Potential Market For Home Improvements Likely To Remain Strong

WASHINGTON–It appears the market for home equity loans for home improvements will continue to grow.

According to the latest American Housing Survey (AHS), published by the Department of Housing and Urban Development, the median age of owner-occupied homes is 37 years old, compared to only 27 years old in 1993.

“This aging trend signals a growing market for remodelers, as older structures normally require additional remodeling and renovations,” said the National Association of Homebuilders (NAHB) in its analysis. “It also implies additional demand for more new construction over the long run.”

Approximately two-thirds of owner-occupied homes in the U.S. were built before 1980, with 40% built before 1970. Homes constructed after 2000 account for just 17% of the owner-occupied homes. And newly built owner-occupied homes constructed after 2010 only make up 2% of the housing stock according to the 2013 AHS.

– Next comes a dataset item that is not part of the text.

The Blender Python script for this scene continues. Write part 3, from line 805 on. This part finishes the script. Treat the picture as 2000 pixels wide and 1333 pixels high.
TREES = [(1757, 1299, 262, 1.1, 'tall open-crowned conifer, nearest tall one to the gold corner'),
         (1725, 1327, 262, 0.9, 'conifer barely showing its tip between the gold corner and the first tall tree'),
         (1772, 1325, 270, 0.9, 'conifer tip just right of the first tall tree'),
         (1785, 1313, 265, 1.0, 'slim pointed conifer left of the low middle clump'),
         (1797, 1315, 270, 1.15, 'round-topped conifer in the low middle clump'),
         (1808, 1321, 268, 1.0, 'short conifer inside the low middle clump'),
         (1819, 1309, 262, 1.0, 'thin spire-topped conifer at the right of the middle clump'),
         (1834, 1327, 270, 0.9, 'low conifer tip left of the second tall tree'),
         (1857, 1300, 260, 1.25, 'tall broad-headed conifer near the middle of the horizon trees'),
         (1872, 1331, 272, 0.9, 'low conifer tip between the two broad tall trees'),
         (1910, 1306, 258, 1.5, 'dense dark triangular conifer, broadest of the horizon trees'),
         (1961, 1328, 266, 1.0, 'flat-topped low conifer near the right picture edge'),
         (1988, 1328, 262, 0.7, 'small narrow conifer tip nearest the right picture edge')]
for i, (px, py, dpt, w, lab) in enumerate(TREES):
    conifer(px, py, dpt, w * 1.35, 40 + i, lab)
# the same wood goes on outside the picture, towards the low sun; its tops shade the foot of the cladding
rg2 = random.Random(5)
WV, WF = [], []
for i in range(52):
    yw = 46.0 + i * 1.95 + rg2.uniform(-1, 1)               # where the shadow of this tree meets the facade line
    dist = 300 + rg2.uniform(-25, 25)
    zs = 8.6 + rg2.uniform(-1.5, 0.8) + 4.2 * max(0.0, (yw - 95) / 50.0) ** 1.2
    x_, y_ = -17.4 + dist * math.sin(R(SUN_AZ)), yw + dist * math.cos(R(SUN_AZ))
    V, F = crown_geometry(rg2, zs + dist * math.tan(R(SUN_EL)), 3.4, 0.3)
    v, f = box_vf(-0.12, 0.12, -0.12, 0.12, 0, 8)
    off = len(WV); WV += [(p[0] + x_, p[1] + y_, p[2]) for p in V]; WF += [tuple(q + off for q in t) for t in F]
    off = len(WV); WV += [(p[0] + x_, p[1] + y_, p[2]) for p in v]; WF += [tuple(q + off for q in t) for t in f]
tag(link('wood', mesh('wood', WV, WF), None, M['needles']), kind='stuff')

The impact of the aging housing stock can be seen in the age distribution of owner-occupied homes, the NAHB said.  The share of housing stock that is over 34 years old in 2013 has increased significantly. It was 57% in 2013, but only 41% in 1993 and 46% in 2003.

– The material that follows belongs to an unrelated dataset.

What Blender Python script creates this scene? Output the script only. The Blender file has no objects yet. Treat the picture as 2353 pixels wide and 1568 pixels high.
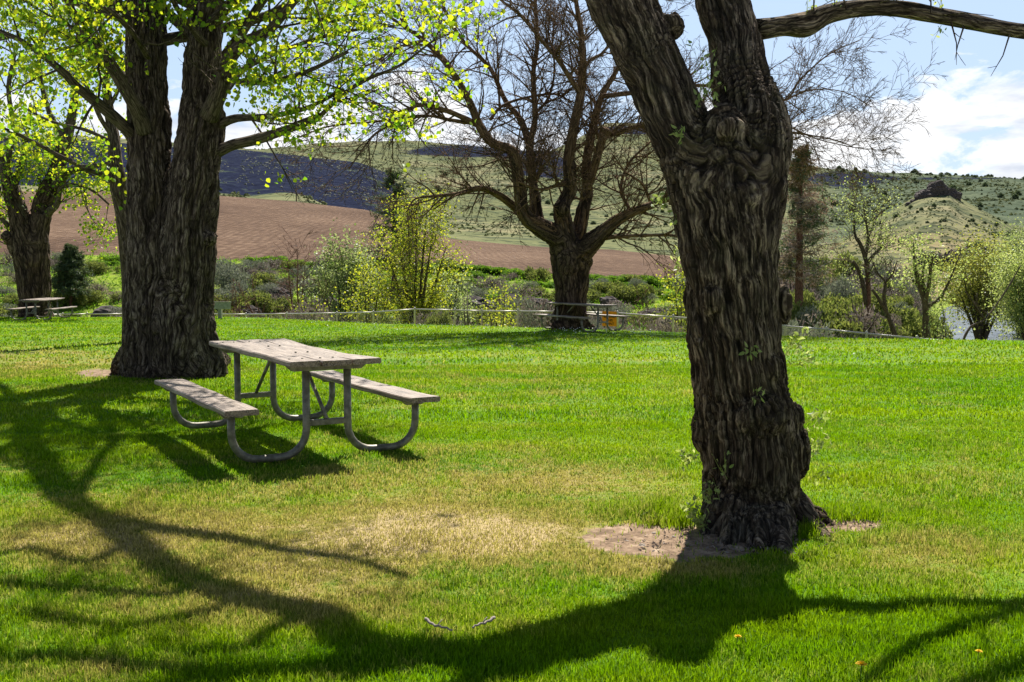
import bpy, math, random
import numpy as np
from mathutils import Vector
R = math.radians
random.seed(7); rs = np.random.RandomState(11)
C = bpy.context.scene.collection
# ---------------------------------------------------------------- camera model
F = 2445.0; H = 1.495; PIT = math.atan(184/2445.0)
cp, sp = math.cos(PIT), math.sin(PIT)
SUN = Vector((0.16, 0.797, 1.0))
def at(x, y, d):
    b = -(y-784)/F; a = (x-1176.5)/F
    k = d/(cp+b*sp)
    return Vector((a*k, d, H+(b*cp-sp)*k))
def px(X, Y, Z):      # numpy
    fw = Y*cp-(Z-H)*sp; up = Y*sp+(Z-H)*cp
    return 1176.5+F*X/fw, 784-F*up/fw
def lawn_z(d): return -0.022*np.clip(d-9, 0, None)+0.0
def ground(x, y):
    d = 3.0
    b = -(y-784)/F; sl = (b*cp-sp)/(cp+b*sp)
    for _ in range(60):
        d = (H-float(lawn_z(d)))/(-sl)
        if d > 9: d = (H-0.198)/(-sl-0.022) if -sl > 0.023 else 45; break
    return at(x, y, d)
def rpx(r, d): return r*d/F
# ---------------------------------------------------------------- numpy noise
def hsh(i, j, k):
    n = (i*73856093) ^ (j*19349663) ^ (k*83492791)
    n = (n ^ (n >> 13))*1274126177 & 0x7fffffff
    n = (n ^ (n >> 16))*668265263 & 0x7fffffff
    return ((n >> 7) & 0xffff)/65535.0
def vn(P):
    P = np.asarray(P, float); I = np.floor(P).astype(np.int64); f = P-I; f = f*f*(3-2*f)
    x, y, z = I[:, 0], I[:, 1], I[:, 2]; u, v, w = f[:, 0], f[:, 1], f[:, 2]; o = 0
    for a in (0, 1):
        for b in (0, 1):
            for c in (0, 1):
                o = o+hsh(x+a, y+b, z+c)*(u if a else 1-u)*(v if b else 1-v)*(w if c else 1-w)
    return o*2-1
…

In contrast, said the NAHB, the share of new construction during 2013 (i.e. owner-occupied houses less than four years old is 2%) is notably smaller than in 1993 and in 2003, when 6% of homes were built within four years. Clearly, the smaller share of new construction, together with an aging housing stock, represents an opportunity for builders and developers, as housing demand is steadily increasing over time.